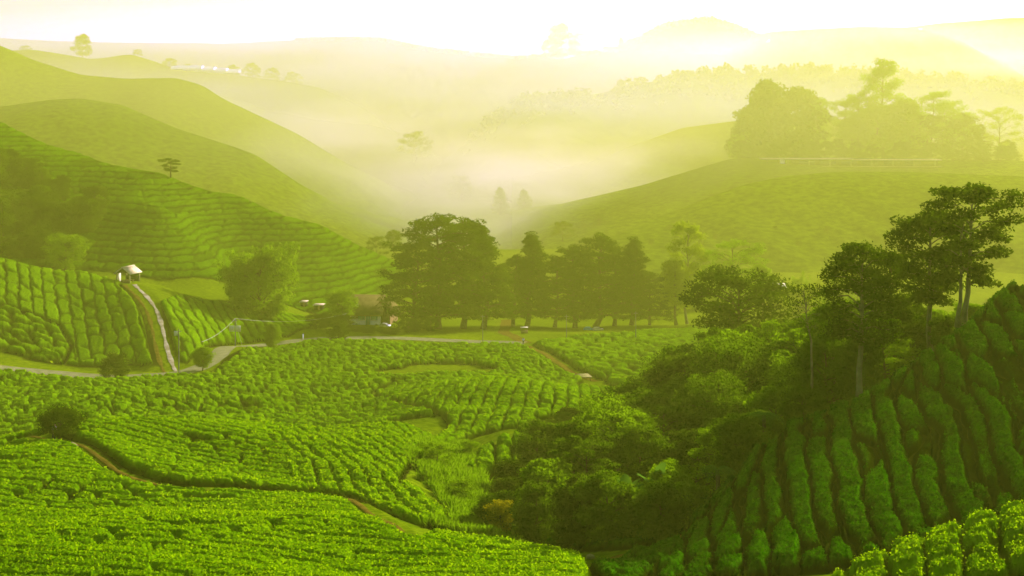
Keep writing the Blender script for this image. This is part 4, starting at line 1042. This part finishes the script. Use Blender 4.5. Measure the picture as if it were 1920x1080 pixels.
pe = pole(1192, 632, 584, 'thin pole at the right end of the flat field', 212.0, r=0.06)
def wire(a, b, sag, lab, r=0.03, end=None):
    a = np.array(a); b = np.array(b); ts = np.linspace(0, 1, 15)
    P = a + (b - a) * ts[:, None]; P[:, 2] -= sag * 4 * ts * (1 - ts)
    tag(link('power_line', Geo().tube(P, [r] * 15, 5).mesh('power_line'), M['panel']), lab, 'wire', 'wires of the valley road')
lo = ((378 - CX) * mpp(176), 176.0, -(641 - HY) * mpp(176))
wire(lo, pb, 0.5, 'sunlit wire sagging from the pole with two panels to the road bend', 0.022)
gq = at(462, 650); wire(pb, (gq[0], 189.0, float(gz(gq[0], 189.0)[0])), 0.0, 'straight guy wire from the pole with two panels to the ground', 0.015)
wire(pb, ((650 - CX) * mpp(225), 225.0, -(588 - HY) * mpp(225)), 0.9, 'long wire from the pole with two panels towards the house', 0.015)

x, y, z = at(568, 637)
t = thing('marker_post', 'short white marker post on the road edge below the house', 'post', (x, y, z), 0)
part('shaft', Geo().box((0, 0, 0.45), (0.2, 0.16, 0.95), 0, 0.85), 'white_wall', t); part('cap', B((0, 0, 0.96), (0.17, 0.15, 0.1)), 'cloth_dark', t)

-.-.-

__Exercise aim__. How many of the lines above include the word "part"? Respond with the number alone.

__Complete output__. 2